# Source material

++++++++++++++++++++

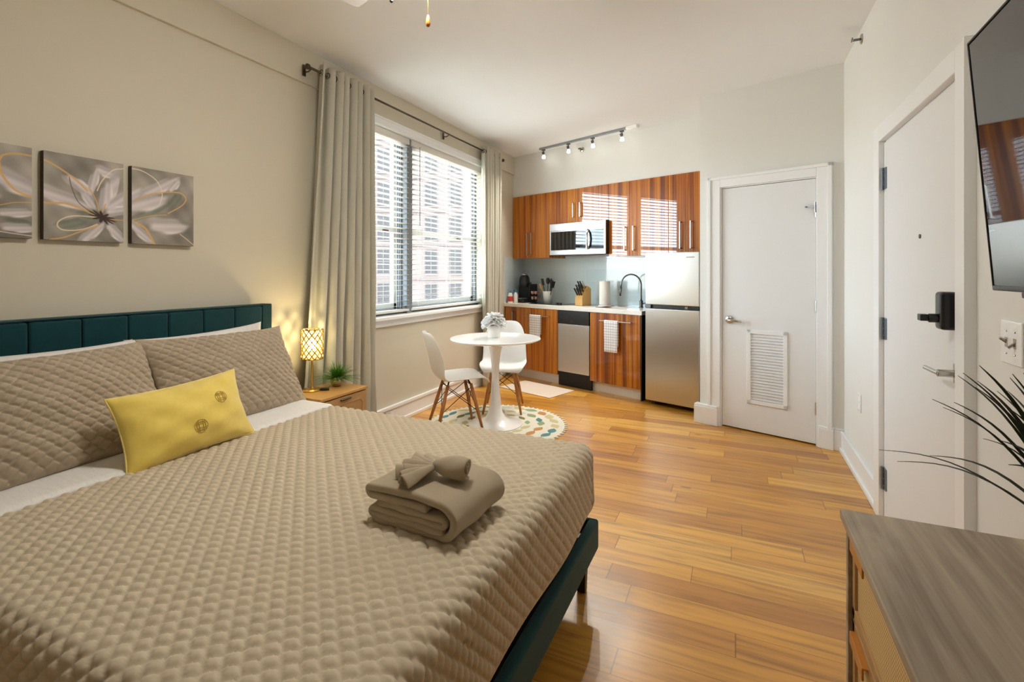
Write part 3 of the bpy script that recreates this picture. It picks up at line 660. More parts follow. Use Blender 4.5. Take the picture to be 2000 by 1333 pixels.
# worktop with sink hole
wt = KE('countertop', 'long white quartz countertop with a rounded front edge', 'countertop', .10)
f = wall_pieces(BM(), 'Z', 0, 1, 0, 1, 0, 1, []) ; f.free(); f = BM()
SX0, SX1, SY0, SY1 = 1.48-.10, 1.83-.10, -.46, -.20
for x0, x1, y0, y1 in ((.0, SX0, -.59, -.008), (SX1, 2.045, -.59, -.008), (SX0, SX1, -.59, SY0), (SX0, SX1, SY1, -.008)): box(f, x0, x1, y0, y1, .875, .915)
for v_ in f.verts:
    if v_.co.x < 1e-6: v_.co.x = -.096+.3423*(-v_.co.y)
bmesh.ops.remove_doubles(f, verts=f.verts[:], dist=1e-5); fin('slab', f, 'quartz', wt)
sk = KE('kitchen_sink', 'small stainless undermount sink in the white countertop', 'sink', .10)
f = BM(); g = .004
box(f, SX0-g, SX1+g, SY0-g, SY1+g, .76, .764); box(f, SX0-g, SX0, SY0-g, SY1+g, .76, .874); box(f, SX1, SX1+g, SY0-g, SY1+g, .76, .874); box(f, SX0, SX1, SY0-g, SY0, .76, .874); box(f, SX0, SX1, SY1, SY1+g, .76, .874)
fin('basin', f, 'steel', sk)
f = BM(); lathe(f, [(0, .764), (.03, .764), (.03, .767), (0, .767)], 20, c=((SX0+SX1)/2, -.33, 0)); fin('drain', f, 'chrome', sk)
fc = KE('faucet', 'dark chrome gooseneck kitchen faucet beside the fridge', 'faucet', 1.885, .12, .915)
f = BM(); lathe(f, [(0, 0), (.026, 0), (.026, .006), (.02, .012), (.02, .075), (.012, .085), (0, .085)], 20); fin('base', f, 'darkchrome', fc, smooth=True)
f = BM(); ar = [(0, 0, .08), (0, 0, .25)]+[(-.11*(1-math.cos(a))*.92, -.11*(1-math.cos(a))*.4, .25+.12*math.sin(a)) for a in np.linspace(.15, PI*.98, 14)]; ar += [(ar[-1][0]-.002, ar[-1][1], ar[-1][2]-.03)]
tube(f, ar, .0085, 12); fin('spout', f, 'darkchrome', fc, smooth=True)
f = BM(); tube(f, [ar[-1], (ar[-1][0]-.01, ar[-1][1], ar[-1][2]-.10)], .011, 12); fin('spray_head', f, 'darkchrome', fc, smooth=True)
f = BM(); tube(f, [(0, 0, .045), (.05, -.03, .05), (.075, -.045, .055)], .008, 10); fin('lever', f, 'darkchrome', fc, smooth=True)
ck = KE('cooktop', 'flat black glass cooktop set in the counter', 'cooktop', .52, 0, .915)
B('glass_plate', (0, .50, -.47, -.12, 0.0, .007), 'cook', ck, bevel=.002)
for q in (.40, .45):
    f = BM(); lathe(f, [(0, .007), (.017, .007), (.016, .026), (0, .028)], 16, c=(q, -.40, 0)); fin('knob', f, 'black', ck)

# fridge
fr = KE('refrigerator', 'two-door stainless steel refrigerator between sink and closet', 'refrigerator', 2.205, 0, 0)
B('body', (0.004, .541, -.575, -.03, .04, 1.495), 'bezel', fr, bevel=.004)
B('freezer_door', (0, .545, -.63, -.578, .99, 1.50), 'steel', fr, bevel=.008, segs=3)
B('fridge_door', (0, .545, -.63, -.578, .045, .955), 'steel', fr, bevel=.008, segs=3)
f = BM(); box(f, .01, .535, -.61, -.578, .957, .988); fin('door_gap_trim', f, 'black', fr)
B('middle_hinge', (.0, .06, -.632, -.60, .958, .992), 'darkchrome', fr); B('door_catch', (.40, .43, -.615, -.60, .962, .984), 'darkchrome', fr)
B('badge', (.42, .50, -.6315, -.63, 1.445, 1.455), 'chrome', fr)
for x in (.05, .49):
    f = BM(); lathe(f, [(0, 0), (.02, 0), (.02, .04), (0, .04)], 12, c=(x, -.54, 0)); lathe(f, [(0, 0), (.02, 0), (.02, .04), (0, .04)], 12, c=(x, -.09, 0)); fin('foot', f, 'black', fr)

# things on the counter
cz = .915
cm = KE('coffee_maker', 'black pod coffee maker on the counter corner', 'coffee maker', .28, .27, cz)
f = BM(); box(f, -.10, .10, -.14, .14, 0, .05); box(f, -.10, .10, -.02, .14, .05, .24); fin('body', f, 'black', cm, bevel=.012, segs=3)
B('drip_tray', (-.07, .07, -.15, -.03, .05, .058), 'greyrail', cm, bevel=.003)
f = BM(); lathe(f, [(0, .20), (.07, .20), (.075, .25), (.066, .32), (.045, .355), (0, .36)], 24, c=(0, -.01, 0)); fin('brew_head', f, 'black', cm, smooth=True)
f = BM(); lathe(f, [(0, .355), (.045, .352), (.042, .372), (0, .378)], 20, c=(0, -.01, 0)); fin('lid_ring', f, 'chrome', cm, smooth=True)
B('water_tank', (-.10, -.02, .12, .16, .05, .26), 'screen', cm, bevel=.01)
pd = KE('pod_stand', 'black wire stand filled with foil coffee pods', 'pod holder', .465, .27, cz)
f = BM(); lathe(f, [(0, 0), (.06, 0), (.06, .008), (.008, .012), (.006, .19), (.015, .20), (0, .21)], 20)
for z in (.07, .14):
    tube(f, [(.055*math.cos(a), .055*math.sin(a), z) for a in np.linspace(0, 2*PI, 17)], .003, 6, cap=False)
fin('wire_frame', f, 'black', pd)
first = None
for z in (.045, .115):
    for k in range(6):
        a = k*PI/3+.3
        if first is None:
            f = BM(); lathe(f, [(0, 0), (.012, 0), (.021, .032), (.023, .034), (0, .036)], 14); first = fin('coffee_pod', f, 'copper', None); o = first
        else: o = first.copy(); COL.objects.link(o)
        lv = Vector((.047*math.cos(a), .047*math.sin(a))); o.location = KP(.465, .27, cz+z) + KU*lv.x - KM*lv.y; tag(o, f"foil coffee pod in the {'lower' if z < .1 else 'upper'} tier of the wire stand, {('on the right side', 'back right', 'back left', 'on the left side', 'front left', 'front right')[k]}", 'coffee pod', 'coffee pods in the wire stand')
cr = KE('utensil_crock', 'white ceramic crock holding kitchen utensils', 'crock', .69, .30, cz+.0065)
f = BM(); lathe(f, [(0, 0), (.05, 0), (.062, .14), (.064, .15), (.058, .15), (.048, .012), (0, .012)], 28); fin('vessel', f, 'crock', cr, smooth=True)
uts = [('black spatula leaning left in the white crock', -.06, -.01, .29, 'spat'), ('black slotted spoon upright in the white crock', -.015, .02, .31, 'spoon'), ('black ladle at the back of the white crock', .02, .03, .30, 'spoon'), ('black solid spoon leaning right in the white crock', .06, 0, .27, 'spoon'), ('black turner leaning far right in the white crock', .085, -.02, .25, 'spat'), ('light wooden spoon at the left rim of the white crock', -.07, -.03, .22, 'wood')]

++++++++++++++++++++

# Problem statement
Each line of the data should be quoted exactly, with pictures left out.

# Expected answer
Write part 3 of the bpy script that recreates this picture. It picks up at line 660. More parts follow. Use Blender 4.5. Take the picture to be 2000 by 1333 pixels.
# worktop with sink hole
wt = KE('countertop', 'long white quartz countertop with a rounded front edge', 'countertop', .10)
f = wall_pieces(BM(), 'Z', 0, 1, 0, 1, 0, 1, []) ; f.free(); f = BM()
SX0, SX1, SY0, SY1 = 1.48-.10, 1.83-.10, -.46, -.20
for x0, x1, y0, y1 in ((.0, SX0, -.59, -.008), (SX1, 2.045, -.59, -.008), (SX0, SX1, -.59, SY0), (SX0, SX1, SY1, -.008)): box(f, x0, x1, y0, y1, .875, .915)
for v_ in f.verts:
    if v_.co.x < 1e-6: v_.co.x = -.096+.3423*(-v_.co.y)
bmesh.ops.remove_doubles(f, verts=f.verts[:], dist=1e-5); fin('slab', f, 'quartz', wt)
sk = KE('kitchen_sink', 'small stainless undermount sink in the white countertop', 'sink', .10)
f = BM(); g = .004
box(f, SX0-g, SX1+g, SY0-g, SY1+g, .76, .764); box(f, SX0-g, SX0, SY0-g, SY1+g, .76, .874); box(f, SX1, SX1+g, SY0-g, SY1+g, .76, .874); box(f, SX0, SX1, SY0-g, SY0, .76, .874); box(f, SX0, SX1, SY1, SY1+g, .76, .874)
fin('basin', f, 'steel', sk)
f = BM(); lathe(f, [(0, .764), (.03, .764), (.03, .767), (0, .767)], 20, c=((SX0+SX1)/2, -.33, 0)); fin('drain', f, 'chrome', sk)
fc = KE('faucet', 'dark chrome gooseneck kitchen faucet beside the fridge', 'faucet', 1.885, .12, .915)
f = BM(); lathe(f, [(0, 0), (.026, 0), (.026, .006), (.02, .012), (.02, .075), (.012, .085), (0, .085)], 20); fin('base', f, 'darkchrome', fc, smooth=True)
f = BM(); ar = [(0, 0, .08), (0, 0, .25)]+[(-.11*(1-math.cos(a))*.92, -.11*(1-math.cos(a))*.4, .25+.12*math.sin(a)) for a in np.linspace(.15, PI*.98, 14)]; ar += [(ar[-1][0]-.002, ar[-1][1], ar[-1][2]-.03)]
tube(f, ar, .0085, 12); fin('spout', f, 'darkchrome', fc, smooth=True)
f = BM(); tube(f, [ar[-1], (ar[-1][0]-.01, ar[-1][1], ar[-1][2]-.10)], .011, 12); fin('spray_head', f, 'darkchrome', fc, smooth=True)
f = BM(); tube(f, [(0, 0, .045), (.05, -.03, .05), (.075, -.045, .055)], .008, 10); fin('lever', f, 'darkchrome', fc, smooth=True)
ck = KE('cooktop', 'flat black glass cooktop set in the counter', 'cooktop', .52, 0, .915)
B('glass_plate', (0, .50, -.47, -.12, 0.0, .007), 'cook', ck, bevel=.002)
for q in (.40, .45):
    f = BM(); lathe(f, [(0, .007), (.017, .007), (.016, .026), (0, .028)], 16, c=(q, -.40, 0)); fin('knob', f, 'black', ck)

# fridge
fr = KE('refrigerator', 'two-door stainless steel refrigerator between sink and closet', 'refrigerator', 2.205, 0, 0)
B('body', (0.004, .541, -.575, -.03, .04, 1.495), 'bezel', fr, bevel=.004)
B('freezer_door', (0, .545, -.63, -.578, .99, 1.50), 'steel', fr, bevel=.008, segs=3)
B('fridge_door', (0, .545, -.63, -.578, .045, .955), 'steel', fr, bevel=.008, segs=3)
f = BM(); box(f, .01, .535, -.61, -.578, .957, .988); fin('door_gap_trim', f, 'black', fr)
B('middle_hinge', (.0, .06, -.632, -.60, .958, .992), 'darkchrome', fr); B('door_catch', (.40, .43, -.615, -.60, .962, .984), 'darkchrome', fr)
B('badge', (.42, .50, -.6315, -.63, 1.445, 1.455), 'chrome', fr)
for x in (.05, .49):
    f = BM(); lathe(f, [(0, 0), (.02, 0), (.02, .04), (0, .04)], 12, c=(x, -.54, 0)); lathe(f, [(0, 0), (.02, 0), (.02, .04), (0, .04)], 12, c=(x, -.09, 0)); fin('foot', f, 'black', fr)

# things on the counter
cz = .915
cm = KE('coffee_maker', 'black pod coffee maker on the counter corner', 'coffee maker', .28, .27, cz)
f = BM(); box(f, -.10, .10, -.14, .14, 0, .05); box(f, -.10, .10, -.02, .14, .05, .24); fin('body', f, 'black', cm, bevel=.012, segs=3)
B('drip_tray', (-.07, .07, -.15, -.03, .05, .058), 'greyrail', cm, bevel=.003)
f = BM(); lathe(f, [(0, .20), (.07, .20), (.075, .25), (.066, .32), (.045, .355), (0, .36)], 24, c=(0, -.01, 0)); fin('brew_head', f, 'black', cm, smooth=True)
f = BM(); lathe(f, [(0, .355), (.045, .352), (.042, .372), (0, .378)], 20, c=(0, -.01, 0)); fin('lid_ring', f, 'chrome', cm, smooth=True)
B('water_tank', (-.10, -.02, .12, .16, .05, .26), 'screen', cm, bevel=.01)
pd = KE('pod_stand', 'black wire stand filled with foil coffee pods', 'pod holder', .465, .27, cz)
f = BM(); lathe(f, [(0, 0), (.06, 0), (.06, .008), (.008, .012), (.006, .19), (.015, .20), (0, .21)], 20)
for z in (.07, .14):
    tube(f, [(.055*math.cos(a), .055*math.sin(a), z) for a in np.linspace(0, 2*PI, 17)], .003, 6, cap=False)
fin('wire_frame', f, 'black', pd)
first = None
for z in (.045, .115):
    for k in range(6):
        a = k*PI/3+.3
        if first is None:
            f = BM(); lathe(f, [(0, 0), (.012, 0), (.021, .032), (.023, .034), (0, .036)], 14); first = fin('coffee_pod', f, 'copper', None); o = first
        else: o = first.copy(); COL.objects.link(o)
        lv = Vector((.047*math.cos(a), .047*math.sin(a))); o.location = KP(.465, .27, cz+z) + KU*lv.x - KM*lv.y; tag(o, f"foil coffee pod in the {'lower' if z < .1 else 'upper'} tier of the wire stand, {('on the right side', 'back right', 'back left', 'on the left side', 'front left', 'front right')[k]}", 'coffee pod', 'coffee pods in the wire stand')
cr = KE('utensil_crock', 'white ceramic crock holding kitchen utensils', 'crock', .69, .30, cz+.0065)
f = BM(); lathe(f, [(0, 0), (.05, 0), (.062, .14), (.064, .15), (.058, .15), (.048, .012), (0, .012)], 28); fin('vessel', f, 'crock', cr, smooth=True)
uts = [('black spatula leaning left in the white crock', -.06, -.01, .29, 'spat'), ('black slotted spoon upright in the white crock', -.015, .02, .31, 'spoon'), ('black ladle at the back of the white crock', .02, .03, .30, 'spoon'), ('black solid spoon leaning right in the white crock', .06, 0, .27, 'spoon'), ('black turner leaning far right in the white crock', .085, -.02, .25, 'spat'), ('light wooden spoon at the left rim of the white crock', -.07, -.03, .22, 'wood')]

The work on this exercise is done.